Request » Restate word for word the lines of the data below, from the first through the one that has "random.seed(7)".

Data extract »
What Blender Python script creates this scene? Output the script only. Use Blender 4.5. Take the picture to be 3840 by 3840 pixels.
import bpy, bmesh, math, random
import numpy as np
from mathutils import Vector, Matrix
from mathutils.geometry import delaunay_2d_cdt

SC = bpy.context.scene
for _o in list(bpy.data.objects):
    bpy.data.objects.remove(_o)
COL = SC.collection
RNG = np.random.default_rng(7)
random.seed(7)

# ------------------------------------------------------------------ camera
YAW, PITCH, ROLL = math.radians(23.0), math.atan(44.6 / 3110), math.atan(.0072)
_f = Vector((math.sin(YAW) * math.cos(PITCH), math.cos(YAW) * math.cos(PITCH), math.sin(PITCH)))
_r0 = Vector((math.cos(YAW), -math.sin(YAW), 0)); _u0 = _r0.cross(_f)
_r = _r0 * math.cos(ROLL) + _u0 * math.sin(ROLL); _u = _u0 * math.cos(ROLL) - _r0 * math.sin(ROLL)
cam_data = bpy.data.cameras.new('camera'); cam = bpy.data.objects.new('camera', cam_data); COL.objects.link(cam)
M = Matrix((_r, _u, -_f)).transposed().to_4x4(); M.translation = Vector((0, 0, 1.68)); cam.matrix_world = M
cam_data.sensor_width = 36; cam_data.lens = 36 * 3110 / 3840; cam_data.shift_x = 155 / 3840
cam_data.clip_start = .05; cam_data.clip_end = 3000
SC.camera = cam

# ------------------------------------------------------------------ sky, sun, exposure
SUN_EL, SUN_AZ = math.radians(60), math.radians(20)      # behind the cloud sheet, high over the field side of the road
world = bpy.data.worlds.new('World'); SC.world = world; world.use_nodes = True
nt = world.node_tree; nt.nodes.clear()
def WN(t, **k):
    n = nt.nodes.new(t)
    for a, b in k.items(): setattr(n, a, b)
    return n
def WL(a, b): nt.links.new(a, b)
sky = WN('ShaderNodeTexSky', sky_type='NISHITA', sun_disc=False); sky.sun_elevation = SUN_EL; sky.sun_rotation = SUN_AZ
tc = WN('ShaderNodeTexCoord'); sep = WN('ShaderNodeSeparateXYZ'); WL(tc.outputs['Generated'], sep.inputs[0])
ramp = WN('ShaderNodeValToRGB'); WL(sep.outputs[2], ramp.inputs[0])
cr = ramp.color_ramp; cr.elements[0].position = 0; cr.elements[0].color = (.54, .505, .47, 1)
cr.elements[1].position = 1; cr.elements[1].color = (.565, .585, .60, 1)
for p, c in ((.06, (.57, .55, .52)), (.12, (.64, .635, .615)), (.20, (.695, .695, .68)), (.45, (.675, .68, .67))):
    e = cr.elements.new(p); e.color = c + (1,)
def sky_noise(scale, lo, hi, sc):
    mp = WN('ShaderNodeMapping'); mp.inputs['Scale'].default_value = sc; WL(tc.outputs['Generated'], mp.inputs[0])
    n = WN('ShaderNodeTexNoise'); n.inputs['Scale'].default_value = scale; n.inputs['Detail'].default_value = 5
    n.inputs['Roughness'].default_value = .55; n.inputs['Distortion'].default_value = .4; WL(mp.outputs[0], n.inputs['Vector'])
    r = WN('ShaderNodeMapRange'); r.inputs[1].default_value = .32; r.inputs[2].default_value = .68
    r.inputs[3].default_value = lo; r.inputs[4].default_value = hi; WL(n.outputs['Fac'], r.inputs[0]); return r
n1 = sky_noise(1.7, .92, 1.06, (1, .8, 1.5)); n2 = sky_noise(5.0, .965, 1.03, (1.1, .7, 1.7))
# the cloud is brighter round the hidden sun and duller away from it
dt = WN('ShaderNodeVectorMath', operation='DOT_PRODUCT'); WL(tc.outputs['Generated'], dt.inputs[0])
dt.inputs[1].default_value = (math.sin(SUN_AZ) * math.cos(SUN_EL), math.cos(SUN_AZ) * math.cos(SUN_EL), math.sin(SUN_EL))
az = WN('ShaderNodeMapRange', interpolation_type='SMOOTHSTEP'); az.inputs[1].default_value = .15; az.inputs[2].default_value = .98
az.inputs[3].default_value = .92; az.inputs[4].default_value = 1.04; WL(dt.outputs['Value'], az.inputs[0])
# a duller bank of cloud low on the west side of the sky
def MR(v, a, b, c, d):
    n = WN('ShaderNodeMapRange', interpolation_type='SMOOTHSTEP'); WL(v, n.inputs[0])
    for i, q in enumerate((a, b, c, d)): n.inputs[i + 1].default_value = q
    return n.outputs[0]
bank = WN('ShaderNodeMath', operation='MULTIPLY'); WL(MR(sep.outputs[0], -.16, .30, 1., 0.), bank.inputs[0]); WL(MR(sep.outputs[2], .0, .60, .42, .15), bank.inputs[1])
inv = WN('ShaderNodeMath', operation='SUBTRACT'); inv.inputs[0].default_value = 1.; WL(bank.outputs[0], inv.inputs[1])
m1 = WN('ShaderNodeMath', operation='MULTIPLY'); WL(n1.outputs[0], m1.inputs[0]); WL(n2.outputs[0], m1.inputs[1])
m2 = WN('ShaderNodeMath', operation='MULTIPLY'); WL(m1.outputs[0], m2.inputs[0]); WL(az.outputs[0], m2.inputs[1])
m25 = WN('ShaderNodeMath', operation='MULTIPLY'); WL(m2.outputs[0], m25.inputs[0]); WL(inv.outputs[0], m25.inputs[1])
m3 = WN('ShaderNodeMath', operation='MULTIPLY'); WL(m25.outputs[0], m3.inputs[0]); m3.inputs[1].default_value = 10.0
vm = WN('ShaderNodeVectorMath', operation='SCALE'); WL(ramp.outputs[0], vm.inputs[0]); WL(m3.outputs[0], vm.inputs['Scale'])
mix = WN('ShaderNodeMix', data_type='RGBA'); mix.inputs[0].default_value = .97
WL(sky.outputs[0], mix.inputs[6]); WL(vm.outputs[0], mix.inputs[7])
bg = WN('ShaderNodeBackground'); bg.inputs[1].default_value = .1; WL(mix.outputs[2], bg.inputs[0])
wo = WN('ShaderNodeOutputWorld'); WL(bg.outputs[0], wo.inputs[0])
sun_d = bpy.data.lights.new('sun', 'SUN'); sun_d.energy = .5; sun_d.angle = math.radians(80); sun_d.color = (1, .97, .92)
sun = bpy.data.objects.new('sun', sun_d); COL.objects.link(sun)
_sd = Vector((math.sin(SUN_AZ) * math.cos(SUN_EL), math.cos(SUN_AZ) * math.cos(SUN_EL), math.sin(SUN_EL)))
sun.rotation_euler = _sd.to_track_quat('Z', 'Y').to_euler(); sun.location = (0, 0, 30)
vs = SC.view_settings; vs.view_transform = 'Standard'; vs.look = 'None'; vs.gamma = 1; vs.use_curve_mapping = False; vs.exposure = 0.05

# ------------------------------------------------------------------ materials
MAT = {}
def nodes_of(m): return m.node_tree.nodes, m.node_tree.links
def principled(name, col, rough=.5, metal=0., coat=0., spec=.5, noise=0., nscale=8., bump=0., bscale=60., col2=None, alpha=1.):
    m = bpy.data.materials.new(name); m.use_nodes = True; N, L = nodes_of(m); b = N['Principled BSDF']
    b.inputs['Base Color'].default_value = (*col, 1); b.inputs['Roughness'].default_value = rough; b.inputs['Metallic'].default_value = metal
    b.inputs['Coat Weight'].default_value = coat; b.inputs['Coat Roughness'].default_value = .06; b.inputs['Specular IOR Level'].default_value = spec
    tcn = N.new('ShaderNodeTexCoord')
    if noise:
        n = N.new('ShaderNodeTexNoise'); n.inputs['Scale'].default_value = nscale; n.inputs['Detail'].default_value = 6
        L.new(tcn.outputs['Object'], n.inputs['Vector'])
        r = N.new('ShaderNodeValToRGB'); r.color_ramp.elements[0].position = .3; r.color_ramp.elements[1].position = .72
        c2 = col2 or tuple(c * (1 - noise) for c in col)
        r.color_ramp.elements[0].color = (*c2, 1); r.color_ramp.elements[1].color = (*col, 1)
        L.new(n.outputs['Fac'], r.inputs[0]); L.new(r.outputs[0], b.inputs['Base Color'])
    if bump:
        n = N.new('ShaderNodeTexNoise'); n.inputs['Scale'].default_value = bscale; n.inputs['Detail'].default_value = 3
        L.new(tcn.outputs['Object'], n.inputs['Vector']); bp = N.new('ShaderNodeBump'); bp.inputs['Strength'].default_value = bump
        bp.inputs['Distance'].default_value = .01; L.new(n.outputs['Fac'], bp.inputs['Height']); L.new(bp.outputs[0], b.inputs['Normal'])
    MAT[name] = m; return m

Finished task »
What Blender Python script creates this scene? Output the script only. Use Blender 4.5. Take the picture to be 3840 by 3840 pixels.
import bpy, bmesh, math, random
import numpy as np
from mathutils import Vector, Matrix
from mathutils.geometry import delaunay_2d_cdt

SC = bpy.context.scene
for _o in list(bpy.data.objects):
    bpy.data.objects.remove(_o)
COL = SC.collection
RNG = np.random.default_rng(7)
random.seed(7)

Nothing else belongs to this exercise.